MPY “gurus” like Bikram, Jois, Bhajan, Iyengar, etc. making sensational claims about the spiritual and health benefits of yoga harkens to a popular character from my childhood—the televangelist.  My parents go-to was Pat Robertson of the 700 Club, but my friend’s parents were particularly fond of Jimmy Swaggart. I currently live in Charlotte, NC, just a few minutes up the road from Jim and Tammy Faye Bakker’s Heritage USA empire.  Here the spiritual and physical body could be healed through the power of prayer, by making a financial commitment to the ministry, by purchasing articles blessed by the evangelist, or through the healing touch of the pastor. Good people were swindled spiritually and financially.  Unfortunately, the same bears true for many yoga practitioners.

When people are hurting, dangling hope in front of them is powerful.  Belonging is crucial to human health and development. Folks on fixed incomes don’t mail their money to people they think are con artists. They do so believing they are investing in the promise of healing in this lifetime or the next.  They wish to be seen, heard, and feel a sense of community. MPY practitioners share these same desires.  

My mystical bones were broken long ago, so call me a skeptic when I am asked to “trust the yoga” or hear comments like “the universe has my back.”  I really don’t need to intentionally hyperventilate to saturate my blood with oxygen. Linking Sun Salutations to the Vedas makes them sound more esoteric, but it doesn’t necessarily make them more effective.  Claims that Warrior I can correct a displaced uterus or that twists will detox and tone my liver not only make my eyes roll; they make me want to run far away from yoga.  Statements like these promise healing where none exists and prevent outsiders from taking the practice seriously. How much of the so-called gurus’ snake oil do we wish to carry forward?  Personally, I’m done selling.

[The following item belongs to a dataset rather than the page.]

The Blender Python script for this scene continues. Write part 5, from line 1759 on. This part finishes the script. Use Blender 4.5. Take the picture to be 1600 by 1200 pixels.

Like me, numerous MPY practitioners have had negative experiences with other religious traditions and turned to yoga because it offered the warmth of a mystical fire without the fear of being burned.  I think this is part of the allure of yoga.  It’s often seen as a neutral canvas where practitioners can project their hopes and aspirations. MPY and its Hindu-adjacent and Buddhist-adjacent claims appeal to the rising “spiritual, but not religious” demographic. One can touch and explore the myths, gods, goddesses, and philosophies of Indian culture without the trappings of “religion.”  

MPY functions as a new religion for many where the yoga mat is a sacred space; the practice connects the body, mind and spirit; and texts like the Bhagavad Gita and the Yoga Sutras are interpreted through different cultural lenses and given new spiritual authority.  Context ultimately defines how content is understood and assimilated. This is not unique to MPY; it happens in every religious tradition. Survival is predicated on adaptability.  

We have a lot invested in our practice and the myths surrounding it.  Even though a great many yoga narratives were repackaged for Western audiences by Indian evangelists and blended together with existing American mystical ideas, we continue to perpetuate them forward in the name of “tradition.”  I’d love to see conversations around what is “authentic” or “traditional” acknowledge that not only are we reimagining asana in modernity; we are also reimagining Indian philosophies and religious practices. 

I realize that religion is a loaded term that carries a lot of baggage, but I see the world through the lens of Religious Studies student.  My first foray into a serious study of Yoga started as an adult student at a local university. Religion extends beyond the bearded man in the clouds cliché.  It is a set of beliefs and practices that help us organize the natural world and our place in it. Our individual lives and group dynamics coalesce around its principles.  It shapes our bodies and how they are allowed to show up in the world. It differentiates the sacred from the profane. It also creates group boundaries, which are oftentimes exclusionary. 

In my experience in evangelical circles, “religious” was used to describe others outside of the faith.  Understood this way, Christians have a living savior and a personal relationship with Him, not a “religion.”  The term “spiritual” is equally problematic for similar reasons. A personalized spirituality is like a religious buffet where the practitioner picks and chooses little bits from this tradition and that tradition.  MPY is the perfect all-you-can-eat buffet where everyone can fix a full plate. But when we take only what we like, we miss out on important context and avoid problematic content. This is irresponsible and contributes to spiritual bypassing and cultural appropriation.  My hope is that MPY practitioners begin to acknowledge that what we are practicing is a new phenomenon—a bricolage of spiritual and bodily practices. With this recognition, maybe we will be more transparent, respectful, and less dogmatic when discussing the choices we and others have made to get us to this point in history.  

Yoga is at a pivotal crossroads.  The gurus’ pedestals have been broken, but their spectors remain.  We have inherited a great deal of misinformation packaged as “tradition.”  Many (if not most) MPY practitioners have profound emotional investments in these narratives and there is a lot at stake in unpacking them—spiritual wounds cut deep.  But do we maintain the status quo for our individual and collective comfort? Is that responsible? I think not. In order to forge a more equitable path forward our understanding of the past and present must expand.  Each time we roll out our mats, we have a choice to stay curious or stay comfortable. We can exorcise the gurus’ ghosts or stay haunted by them.